Will Wilkinson makes the case that "Social justice" movements, like welfare programs, are the dues a prosperous nation pays for economic freedom.
The "Great Enrichment" of the US and western Europe has been remarkable. With luck, it will spread. From The Great Enrichment and Social Justice:
John Rawls’ Theory of Justice, the 20th century’s most influential text on the nature of social justice, was controversial on the left because it provided a supply-side argument against the assumption that socialist equality was the end-all-be-all of distributive justice. Rawls recognized that incentives to production have something to do with levels of consumption and argued persuasively that unequal shares are justified if they leave society’s least advantaged as well off they can be. For many socialists, admitting that justice can possibly admit of unequal shares gives away the store. Rawls sold them out.

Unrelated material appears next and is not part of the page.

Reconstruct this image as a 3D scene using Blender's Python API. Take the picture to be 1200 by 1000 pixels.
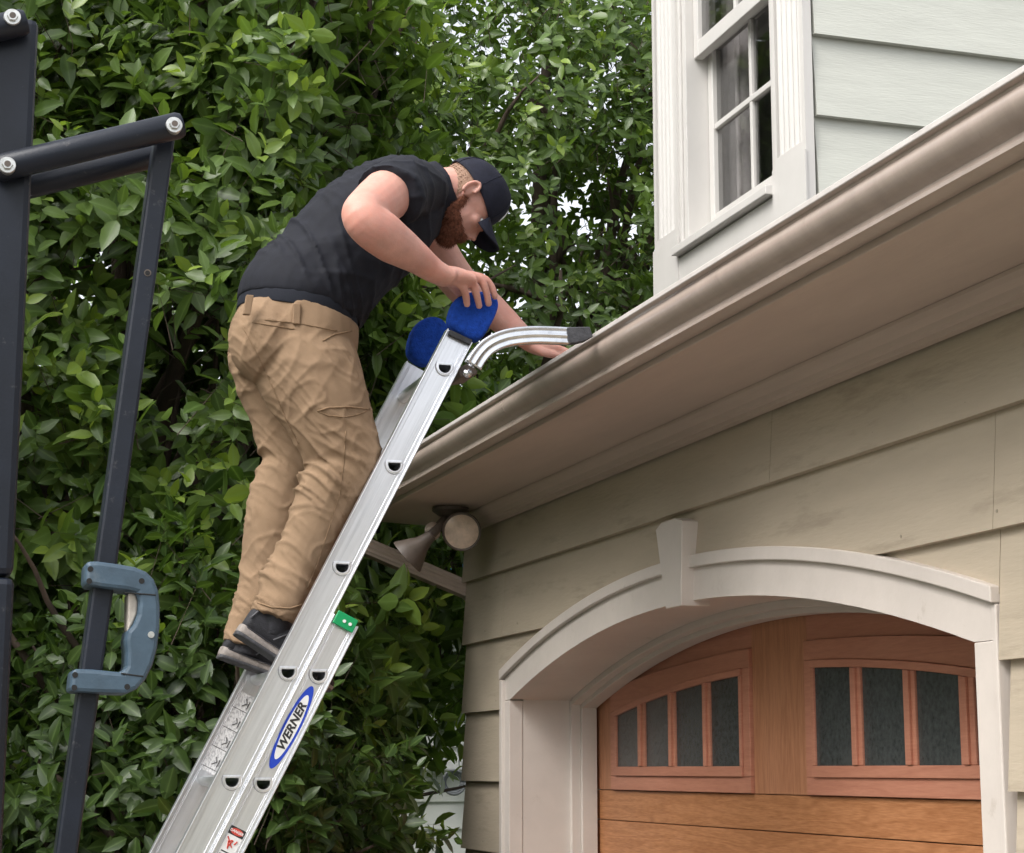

Yet Rawls himself, like many other mid-century social democrats, had an uneasy attitude toward enrichment, and tended not to see much to admire in the human motives or legal rights that tend to produce it. Rawls was a liberal who saw society in liberal terms as a “cooperative venture for mutual advantage,” but there was in Rawls’ theory very little appreciation of the possibility that liberal rights and economic growth might need each other. Indeed, he thought that, after a certain modest level of material comfort had been achieved, a regime of fair cooperation founded on liberal rights would do better—and would still be the most desirable of all regimes—without any growth at all. ..
There are endless, interesting debates to be had on this topic. From my standpoint, I like spare cash but value freedom over wealth. However, the core of freedom is private property. My vote is important in theory but trivial in effect.